• **Objective**
Return exactly the lines that run from the beginning through the line containing "import numpy as np", both included, and no others.

• **Source data**
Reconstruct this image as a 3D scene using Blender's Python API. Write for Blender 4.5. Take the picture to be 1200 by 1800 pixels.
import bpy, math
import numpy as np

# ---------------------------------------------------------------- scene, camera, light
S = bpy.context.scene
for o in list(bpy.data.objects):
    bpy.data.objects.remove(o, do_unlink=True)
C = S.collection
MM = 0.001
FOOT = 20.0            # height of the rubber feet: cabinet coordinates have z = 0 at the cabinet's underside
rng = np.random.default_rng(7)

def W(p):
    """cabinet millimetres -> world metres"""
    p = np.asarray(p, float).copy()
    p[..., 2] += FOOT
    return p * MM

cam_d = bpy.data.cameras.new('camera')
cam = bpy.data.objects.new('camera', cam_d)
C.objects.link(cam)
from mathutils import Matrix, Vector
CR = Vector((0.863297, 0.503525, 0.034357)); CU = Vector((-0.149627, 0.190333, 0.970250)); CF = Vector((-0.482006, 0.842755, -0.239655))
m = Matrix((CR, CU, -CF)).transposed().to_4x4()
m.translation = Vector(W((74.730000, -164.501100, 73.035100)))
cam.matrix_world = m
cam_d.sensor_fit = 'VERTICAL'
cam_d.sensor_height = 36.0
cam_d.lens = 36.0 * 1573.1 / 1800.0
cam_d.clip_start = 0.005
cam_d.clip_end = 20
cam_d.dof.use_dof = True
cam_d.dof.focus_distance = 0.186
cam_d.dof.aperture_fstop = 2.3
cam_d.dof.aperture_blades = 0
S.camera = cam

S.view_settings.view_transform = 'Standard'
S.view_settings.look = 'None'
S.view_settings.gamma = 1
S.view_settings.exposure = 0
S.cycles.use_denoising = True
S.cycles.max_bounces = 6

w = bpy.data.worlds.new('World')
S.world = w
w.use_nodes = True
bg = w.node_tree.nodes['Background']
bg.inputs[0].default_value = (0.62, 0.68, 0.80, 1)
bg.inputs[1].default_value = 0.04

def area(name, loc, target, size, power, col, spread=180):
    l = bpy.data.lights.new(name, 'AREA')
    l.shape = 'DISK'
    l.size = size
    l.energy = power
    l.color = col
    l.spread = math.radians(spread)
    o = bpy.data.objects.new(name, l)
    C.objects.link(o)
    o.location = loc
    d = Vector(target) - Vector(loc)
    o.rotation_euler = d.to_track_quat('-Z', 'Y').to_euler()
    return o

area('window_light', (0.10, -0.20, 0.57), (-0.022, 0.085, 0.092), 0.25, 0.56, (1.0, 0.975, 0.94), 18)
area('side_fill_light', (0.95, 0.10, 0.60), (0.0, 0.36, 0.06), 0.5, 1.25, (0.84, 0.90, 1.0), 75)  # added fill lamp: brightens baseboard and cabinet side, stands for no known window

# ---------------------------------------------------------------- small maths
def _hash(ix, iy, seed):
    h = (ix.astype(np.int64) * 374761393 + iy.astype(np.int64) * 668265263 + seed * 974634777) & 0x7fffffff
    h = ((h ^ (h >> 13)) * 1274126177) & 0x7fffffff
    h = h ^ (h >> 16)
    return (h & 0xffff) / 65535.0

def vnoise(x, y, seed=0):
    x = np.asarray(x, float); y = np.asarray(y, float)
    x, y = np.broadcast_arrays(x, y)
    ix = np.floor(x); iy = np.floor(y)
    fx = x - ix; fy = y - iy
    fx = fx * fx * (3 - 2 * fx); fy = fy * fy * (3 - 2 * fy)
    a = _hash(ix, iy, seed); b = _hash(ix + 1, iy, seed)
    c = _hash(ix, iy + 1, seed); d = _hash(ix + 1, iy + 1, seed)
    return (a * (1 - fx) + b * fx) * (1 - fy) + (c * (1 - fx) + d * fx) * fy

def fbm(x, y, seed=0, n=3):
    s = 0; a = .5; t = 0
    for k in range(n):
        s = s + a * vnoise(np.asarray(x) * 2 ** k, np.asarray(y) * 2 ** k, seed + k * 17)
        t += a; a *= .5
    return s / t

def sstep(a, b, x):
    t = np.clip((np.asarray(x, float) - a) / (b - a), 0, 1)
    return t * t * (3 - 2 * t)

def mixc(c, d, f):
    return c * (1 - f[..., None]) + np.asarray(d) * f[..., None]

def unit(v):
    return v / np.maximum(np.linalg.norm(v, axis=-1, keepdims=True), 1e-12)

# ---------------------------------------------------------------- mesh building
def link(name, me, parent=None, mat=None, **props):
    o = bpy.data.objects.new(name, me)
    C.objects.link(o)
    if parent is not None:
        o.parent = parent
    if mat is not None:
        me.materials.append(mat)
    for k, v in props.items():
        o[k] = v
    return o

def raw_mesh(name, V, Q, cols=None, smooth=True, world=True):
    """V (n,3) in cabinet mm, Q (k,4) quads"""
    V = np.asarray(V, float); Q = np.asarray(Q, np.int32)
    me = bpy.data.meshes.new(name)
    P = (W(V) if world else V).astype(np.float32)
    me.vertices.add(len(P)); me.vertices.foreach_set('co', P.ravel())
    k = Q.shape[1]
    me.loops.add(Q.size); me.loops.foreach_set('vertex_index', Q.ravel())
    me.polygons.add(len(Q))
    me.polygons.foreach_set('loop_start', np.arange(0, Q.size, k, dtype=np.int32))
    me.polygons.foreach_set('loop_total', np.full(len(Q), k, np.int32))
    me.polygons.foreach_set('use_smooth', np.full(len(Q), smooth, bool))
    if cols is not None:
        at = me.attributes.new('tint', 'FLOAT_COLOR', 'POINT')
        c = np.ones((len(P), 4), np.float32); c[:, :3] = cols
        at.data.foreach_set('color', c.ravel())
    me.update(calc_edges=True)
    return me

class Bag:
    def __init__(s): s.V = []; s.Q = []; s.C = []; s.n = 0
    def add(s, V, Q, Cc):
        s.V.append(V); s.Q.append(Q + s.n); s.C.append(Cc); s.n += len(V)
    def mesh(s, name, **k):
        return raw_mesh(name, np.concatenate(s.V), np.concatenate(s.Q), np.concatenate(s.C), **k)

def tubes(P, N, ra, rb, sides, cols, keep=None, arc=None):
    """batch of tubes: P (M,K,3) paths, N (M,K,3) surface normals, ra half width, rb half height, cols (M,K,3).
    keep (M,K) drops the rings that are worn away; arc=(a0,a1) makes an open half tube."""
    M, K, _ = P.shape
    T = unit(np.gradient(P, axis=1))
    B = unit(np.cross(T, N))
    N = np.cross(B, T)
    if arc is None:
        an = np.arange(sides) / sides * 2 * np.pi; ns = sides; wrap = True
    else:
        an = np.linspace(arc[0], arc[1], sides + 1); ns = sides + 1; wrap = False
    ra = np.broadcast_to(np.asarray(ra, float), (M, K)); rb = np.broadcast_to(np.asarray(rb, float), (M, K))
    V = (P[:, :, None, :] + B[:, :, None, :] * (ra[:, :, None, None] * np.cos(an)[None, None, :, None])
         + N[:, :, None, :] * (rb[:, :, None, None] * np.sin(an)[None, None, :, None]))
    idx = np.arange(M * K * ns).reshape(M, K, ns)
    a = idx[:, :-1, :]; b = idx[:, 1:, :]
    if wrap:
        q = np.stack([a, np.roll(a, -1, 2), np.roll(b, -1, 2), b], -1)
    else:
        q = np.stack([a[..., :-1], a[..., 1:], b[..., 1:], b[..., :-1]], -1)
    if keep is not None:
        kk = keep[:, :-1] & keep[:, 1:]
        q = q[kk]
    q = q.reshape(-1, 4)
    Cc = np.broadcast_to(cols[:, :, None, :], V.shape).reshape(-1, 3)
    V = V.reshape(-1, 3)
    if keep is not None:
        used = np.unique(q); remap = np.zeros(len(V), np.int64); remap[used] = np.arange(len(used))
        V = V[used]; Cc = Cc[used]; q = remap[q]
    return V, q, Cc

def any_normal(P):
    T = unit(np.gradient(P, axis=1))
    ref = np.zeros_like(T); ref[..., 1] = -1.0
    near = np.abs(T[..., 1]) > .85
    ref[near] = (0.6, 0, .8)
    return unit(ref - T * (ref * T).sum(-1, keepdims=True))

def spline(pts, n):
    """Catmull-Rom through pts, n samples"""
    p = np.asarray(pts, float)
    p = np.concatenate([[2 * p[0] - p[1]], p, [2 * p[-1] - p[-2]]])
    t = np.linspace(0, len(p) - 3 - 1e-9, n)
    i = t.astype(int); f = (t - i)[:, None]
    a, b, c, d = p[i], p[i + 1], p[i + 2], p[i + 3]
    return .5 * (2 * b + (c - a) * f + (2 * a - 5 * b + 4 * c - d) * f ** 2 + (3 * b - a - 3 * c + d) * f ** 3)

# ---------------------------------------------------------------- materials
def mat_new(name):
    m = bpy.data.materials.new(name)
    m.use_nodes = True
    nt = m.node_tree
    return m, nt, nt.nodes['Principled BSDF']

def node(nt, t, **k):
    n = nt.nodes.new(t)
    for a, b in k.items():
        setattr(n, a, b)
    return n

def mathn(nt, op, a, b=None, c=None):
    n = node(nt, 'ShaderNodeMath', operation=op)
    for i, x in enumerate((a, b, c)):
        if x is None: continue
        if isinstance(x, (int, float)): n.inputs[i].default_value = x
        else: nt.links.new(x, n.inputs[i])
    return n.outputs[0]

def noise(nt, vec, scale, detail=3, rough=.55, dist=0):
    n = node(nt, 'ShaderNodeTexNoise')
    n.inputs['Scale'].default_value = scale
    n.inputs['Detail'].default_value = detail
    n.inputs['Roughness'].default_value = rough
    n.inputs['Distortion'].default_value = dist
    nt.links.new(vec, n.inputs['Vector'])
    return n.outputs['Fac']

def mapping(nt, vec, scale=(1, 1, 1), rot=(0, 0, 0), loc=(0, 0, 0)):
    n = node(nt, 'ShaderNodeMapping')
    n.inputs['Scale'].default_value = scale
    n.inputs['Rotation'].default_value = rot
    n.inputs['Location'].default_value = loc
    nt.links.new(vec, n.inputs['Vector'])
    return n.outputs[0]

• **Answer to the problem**
Reconstruct this image as a 3D scene using Blender's Python API. Write for Blender 4.5. Take the picture to be 1200 by 1800 pixels.
import bpy, math
import numpy as np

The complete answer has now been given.